§ WHAT IS ASKED
Copy, from the entries below, each line where the word "Blender" can be found.

......

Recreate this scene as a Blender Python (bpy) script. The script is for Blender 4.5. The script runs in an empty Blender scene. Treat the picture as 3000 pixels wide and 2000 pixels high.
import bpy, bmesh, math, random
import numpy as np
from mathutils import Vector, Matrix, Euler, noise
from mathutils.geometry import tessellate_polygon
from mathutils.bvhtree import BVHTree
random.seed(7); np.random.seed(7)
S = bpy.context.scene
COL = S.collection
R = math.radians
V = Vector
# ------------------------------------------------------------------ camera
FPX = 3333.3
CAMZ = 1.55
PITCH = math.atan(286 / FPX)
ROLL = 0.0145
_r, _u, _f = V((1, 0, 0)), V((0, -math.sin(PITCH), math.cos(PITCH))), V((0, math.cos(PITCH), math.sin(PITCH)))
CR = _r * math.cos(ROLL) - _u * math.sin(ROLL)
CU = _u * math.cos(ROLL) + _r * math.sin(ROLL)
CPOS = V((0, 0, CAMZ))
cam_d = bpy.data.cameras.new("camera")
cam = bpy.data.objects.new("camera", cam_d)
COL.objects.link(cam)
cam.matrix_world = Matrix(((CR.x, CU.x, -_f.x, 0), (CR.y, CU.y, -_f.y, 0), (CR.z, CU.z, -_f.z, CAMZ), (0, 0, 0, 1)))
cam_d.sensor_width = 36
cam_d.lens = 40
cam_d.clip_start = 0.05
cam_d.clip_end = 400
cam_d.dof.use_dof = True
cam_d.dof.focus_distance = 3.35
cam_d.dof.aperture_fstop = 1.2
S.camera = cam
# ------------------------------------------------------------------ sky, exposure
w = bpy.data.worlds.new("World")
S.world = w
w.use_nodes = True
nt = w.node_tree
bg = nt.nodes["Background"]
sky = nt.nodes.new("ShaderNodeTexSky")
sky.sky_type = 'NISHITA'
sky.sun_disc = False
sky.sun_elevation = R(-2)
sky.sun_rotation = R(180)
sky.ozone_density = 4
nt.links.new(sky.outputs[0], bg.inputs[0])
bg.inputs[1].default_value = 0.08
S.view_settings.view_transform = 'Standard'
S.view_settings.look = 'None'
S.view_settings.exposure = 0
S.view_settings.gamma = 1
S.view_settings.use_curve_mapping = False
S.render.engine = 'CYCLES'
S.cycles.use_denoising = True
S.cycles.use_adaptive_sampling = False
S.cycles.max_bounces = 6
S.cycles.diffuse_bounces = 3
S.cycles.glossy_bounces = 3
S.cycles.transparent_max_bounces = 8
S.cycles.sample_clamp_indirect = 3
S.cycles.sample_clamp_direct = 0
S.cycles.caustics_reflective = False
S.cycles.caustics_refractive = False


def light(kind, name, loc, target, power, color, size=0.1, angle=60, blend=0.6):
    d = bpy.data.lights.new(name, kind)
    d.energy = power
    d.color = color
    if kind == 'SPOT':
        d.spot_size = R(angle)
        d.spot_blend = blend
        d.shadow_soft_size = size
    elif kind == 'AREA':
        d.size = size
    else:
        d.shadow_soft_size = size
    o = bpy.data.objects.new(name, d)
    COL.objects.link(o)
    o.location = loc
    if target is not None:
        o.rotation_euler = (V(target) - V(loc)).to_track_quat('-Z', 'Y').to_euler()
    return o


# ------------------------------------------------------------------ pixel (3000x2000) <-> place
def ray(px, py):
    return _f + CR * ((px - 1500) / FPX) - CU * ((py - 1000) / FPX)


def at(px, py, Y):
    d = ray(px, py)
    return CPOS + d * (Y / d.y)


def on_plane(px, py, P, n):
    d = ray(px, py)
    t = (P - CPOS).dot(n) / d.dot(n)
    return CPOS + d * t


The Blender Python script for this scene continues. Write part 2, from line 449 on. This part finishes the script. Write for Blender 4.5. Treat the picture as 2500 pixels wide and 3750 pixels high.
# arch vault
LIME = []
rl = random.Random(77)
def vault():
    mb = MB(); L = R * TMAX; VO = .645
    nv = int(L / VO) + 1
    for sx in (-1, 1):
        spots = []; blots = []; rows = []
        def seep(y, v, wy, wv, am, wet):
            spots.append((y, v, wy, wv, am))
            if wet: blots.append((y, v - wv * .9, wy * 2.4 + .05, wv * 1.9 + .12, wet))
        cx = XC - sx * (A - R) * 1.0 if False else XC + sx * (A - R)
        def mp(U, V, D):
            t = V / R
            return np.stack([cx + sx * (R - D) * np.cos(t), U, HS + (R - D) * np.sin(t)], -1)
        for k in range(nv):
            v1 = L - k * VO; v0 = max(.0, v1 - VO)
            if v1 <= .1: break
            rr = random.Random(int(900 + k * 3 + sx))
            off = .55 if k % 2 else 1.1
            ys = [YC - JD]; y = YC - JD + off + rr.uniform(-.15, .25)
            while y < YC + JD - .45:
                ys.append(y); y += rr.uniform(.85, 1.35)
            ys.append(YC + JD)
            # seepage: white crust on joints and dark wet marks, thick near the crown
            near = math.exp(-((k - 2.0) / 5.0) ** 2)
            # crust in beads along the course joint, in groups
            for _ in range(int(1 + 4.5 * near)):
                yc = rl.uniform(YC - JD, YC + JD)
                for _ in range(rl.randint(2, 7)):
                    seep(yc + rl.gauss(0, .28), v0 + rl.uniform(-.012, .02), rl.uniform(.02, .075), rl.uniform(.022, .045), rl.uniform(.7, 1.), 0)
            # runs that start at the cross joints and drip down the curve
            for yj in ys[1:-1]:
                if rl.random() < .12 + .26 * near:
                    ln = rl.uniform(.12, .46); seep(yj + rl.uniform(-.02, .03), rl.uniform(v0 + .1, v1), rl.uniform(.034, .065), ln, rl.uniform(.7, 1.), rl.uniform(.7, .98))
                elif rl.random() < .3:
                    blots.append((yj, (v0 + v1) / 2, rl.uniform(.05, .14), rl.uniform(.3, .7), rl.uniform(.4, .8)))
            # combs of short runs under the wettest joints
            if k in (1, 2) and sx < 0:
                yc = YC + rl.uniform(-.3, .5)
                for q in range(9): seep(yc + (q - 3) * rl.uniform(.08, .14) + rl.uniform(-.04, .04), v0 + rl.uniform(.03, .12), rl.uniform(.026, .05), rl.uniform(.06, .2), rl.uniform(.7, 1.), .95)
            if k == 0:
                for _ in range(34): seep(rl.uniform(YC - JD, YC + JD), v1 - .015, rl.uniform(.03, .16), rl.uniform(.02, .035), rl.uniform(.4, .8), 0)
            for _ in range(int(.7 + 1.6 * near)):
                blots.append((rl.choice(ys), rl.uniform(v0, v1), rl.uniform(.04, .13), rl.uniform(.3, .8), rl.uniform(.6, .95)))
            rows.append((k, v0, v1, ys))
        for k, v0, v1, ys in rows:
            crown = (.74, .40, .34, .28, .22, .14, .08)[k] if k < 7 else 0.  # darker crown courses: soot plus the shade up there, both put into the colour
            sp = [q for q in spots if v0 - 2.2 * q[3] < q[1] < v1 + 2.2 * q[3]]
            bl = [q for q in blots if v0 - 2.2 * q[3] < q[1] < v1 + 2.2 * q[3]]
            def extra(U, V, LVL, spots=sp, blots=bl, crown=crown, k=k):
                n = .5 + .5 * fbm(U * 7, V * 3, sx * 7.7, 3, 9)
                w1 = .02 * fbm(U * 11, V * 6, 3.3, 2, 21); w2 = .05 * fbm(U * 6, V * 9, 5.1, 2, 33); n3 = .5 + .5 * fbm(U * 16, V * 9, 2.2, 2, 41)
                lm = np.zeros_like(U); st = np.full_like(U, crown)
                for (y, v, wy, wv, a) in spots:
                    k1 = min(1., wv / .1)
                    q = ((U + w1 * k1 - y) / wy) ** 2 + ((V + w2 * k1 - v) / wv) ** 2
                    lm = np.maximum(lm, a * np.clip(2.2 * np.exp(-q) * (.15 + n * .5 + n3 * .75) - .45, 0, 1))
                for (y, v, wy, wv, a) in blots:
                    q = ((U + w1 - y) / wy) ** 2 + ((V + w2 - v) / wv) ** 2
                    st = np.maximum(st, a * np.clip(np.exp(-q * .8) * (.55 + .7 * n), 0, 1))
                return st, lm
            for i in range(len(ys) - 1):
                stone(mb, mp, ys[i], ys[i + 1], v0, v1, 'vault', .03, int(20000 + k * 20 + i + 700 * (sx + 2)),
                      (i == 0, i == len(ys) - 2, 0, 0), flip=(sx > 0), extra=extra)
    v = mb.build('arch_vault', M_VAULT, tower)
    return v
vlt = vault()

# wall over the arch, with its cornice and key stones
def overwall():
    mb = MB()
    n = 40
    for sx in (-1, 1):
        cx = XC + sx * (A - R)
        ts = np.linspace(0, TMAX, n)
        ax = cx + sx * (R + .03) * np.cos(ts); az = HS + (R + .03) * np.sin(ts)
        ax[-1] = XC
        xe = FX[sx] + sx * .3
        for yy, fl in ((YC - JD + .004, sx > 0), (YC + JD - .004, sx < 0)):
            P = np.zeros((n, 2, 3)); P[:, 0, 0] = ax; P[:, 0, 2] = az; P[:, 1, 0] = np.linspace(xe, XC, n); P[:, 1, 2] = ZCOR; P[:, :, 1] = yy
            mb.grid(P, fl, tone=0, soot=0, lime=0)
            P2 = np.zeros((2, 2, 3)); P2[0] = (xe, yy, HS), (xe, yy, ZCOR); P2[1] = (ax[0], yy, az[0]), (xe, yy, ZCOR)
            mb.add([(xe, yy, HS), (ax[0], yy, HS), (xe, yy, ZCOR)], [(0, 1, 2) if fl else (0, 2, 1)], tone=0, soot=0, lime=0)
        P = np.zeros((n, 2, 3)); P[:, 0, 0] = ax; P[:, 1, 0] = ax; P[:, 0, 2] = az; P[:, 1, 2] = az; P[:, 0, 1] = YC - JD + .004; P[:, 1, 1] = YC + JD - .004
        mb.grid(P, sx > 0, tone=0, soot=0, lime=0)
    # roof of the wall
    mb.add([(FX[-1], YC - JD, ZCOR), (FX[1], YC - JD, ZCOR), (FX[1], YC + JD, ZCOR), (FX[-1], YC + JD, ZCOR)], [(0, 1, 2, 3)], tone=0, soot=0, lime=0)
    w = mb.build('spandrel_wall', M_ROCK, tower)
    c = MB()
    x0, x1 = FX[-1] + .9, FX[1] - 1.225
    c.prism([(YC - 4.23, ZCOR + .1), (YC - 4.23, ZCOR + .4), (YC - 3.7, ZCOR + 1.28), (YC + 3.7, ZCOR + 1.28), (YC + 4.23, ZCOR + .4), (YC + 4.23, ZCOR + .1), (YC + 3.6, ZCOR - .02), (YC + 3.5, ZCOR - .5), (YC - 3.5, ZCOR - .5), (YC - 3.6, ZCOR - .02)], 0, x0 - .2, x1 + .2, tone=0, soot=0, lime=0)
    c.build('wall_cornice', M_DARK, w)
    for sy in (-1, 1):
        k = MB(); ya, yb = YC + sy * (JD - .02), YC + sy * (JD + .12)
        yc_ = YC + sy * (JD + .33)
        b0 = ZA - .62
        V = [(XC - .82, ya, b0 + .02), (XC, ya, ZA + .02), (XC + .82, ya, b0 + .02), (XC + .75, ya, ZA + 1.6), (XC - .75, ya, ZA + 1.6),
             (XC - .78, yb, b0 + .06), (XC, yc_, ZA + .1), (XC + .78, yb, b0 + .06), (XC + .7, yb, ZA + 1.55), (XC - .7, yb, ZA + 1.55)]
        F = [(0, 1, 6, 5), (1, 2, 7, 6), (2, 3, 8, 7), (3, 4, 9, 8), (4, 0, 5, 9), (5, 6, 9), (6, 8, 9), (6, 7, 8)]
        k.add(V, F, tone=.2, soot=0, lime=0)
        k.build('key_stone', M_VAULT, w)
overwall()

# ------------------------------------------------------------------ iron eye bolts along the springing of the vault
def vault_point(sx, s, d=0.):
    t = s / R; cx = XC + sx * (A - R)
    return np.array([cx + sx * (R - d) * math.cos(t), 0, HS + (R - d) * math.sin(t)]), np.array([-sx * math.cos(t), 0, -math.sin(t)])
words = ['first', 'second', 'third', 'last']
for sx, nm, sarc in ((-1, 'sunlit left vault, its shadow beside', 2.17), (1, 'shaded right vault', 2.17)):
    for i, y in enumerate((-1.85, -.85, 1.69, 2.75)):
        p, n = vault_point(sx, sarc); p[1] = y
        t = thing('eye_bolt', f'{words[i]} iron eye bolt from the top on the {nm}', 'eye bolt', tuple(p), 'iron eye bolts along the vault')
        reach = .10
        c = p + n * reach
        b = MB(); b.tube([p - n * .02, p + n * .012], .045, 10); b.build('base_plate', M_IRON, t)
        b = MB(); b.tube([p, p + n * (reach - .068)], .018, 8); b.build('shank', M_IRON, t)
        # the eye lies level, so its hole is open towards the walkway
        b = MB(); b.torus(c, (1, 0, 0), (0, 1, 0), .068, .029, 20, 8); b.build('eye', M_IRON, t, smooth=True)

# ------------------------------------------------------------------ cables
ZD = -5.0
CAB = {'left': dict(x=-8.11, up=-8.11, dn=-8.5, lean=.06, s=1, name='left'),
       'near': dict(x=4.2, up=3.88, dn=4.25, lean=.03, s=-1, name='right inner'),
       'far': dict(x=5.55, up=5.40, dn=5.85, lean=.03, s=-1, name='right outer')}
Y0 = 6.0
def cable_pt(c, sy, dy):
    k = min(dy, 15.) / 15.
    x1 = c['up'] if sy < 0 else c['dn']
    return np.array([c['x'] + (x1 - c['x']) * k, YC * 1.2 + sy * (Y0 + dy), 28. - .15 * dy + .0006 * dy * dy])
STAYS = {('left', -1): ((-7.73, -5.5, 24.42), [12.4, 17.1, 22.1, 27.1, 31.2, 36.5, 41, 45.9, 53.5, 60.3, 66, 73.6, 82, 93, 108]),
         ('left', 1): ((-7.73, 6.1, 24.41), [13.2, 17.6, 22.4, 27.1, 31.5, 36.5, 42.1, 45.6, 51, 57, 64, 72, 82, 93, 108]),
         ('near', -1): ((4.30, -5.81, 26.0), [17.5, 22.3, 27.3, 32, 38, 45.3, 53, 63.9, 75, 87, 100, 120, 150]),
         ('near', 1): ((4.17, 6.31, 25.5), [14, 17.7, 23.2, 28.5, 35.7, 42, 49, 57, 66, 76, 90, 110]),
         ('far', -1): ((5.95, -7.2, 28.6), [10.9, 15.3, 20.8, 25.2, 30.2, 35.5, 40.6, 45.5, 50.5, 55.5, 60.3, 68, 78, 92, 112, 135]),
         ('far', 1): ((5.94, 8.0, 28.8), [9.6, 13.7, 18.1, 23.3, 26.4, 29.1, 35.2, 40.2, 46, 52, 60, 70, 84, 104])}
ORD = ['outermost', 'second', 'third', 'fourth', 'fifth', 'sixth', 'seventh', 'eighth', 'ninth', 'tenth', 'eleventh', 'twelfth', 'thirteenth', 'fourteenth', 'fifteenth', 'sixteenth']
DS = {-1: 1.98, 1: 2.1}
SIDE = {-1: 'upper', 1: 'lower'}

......

§ OUTPUT BELOW
Recreate this scene as a Blender Python (bpy) script. The script is for Blender 4.5. The script runs in an empty Blender scene. Treat the picture as 3000 pixels wide and 2000 pixels high.
The Blender Python script for this scene continues. Write part 2, from line 449 on. This part finishes the script. Write for Blender 4.5. Treat the picture as 2500 pixels wide and 3750 pixels high.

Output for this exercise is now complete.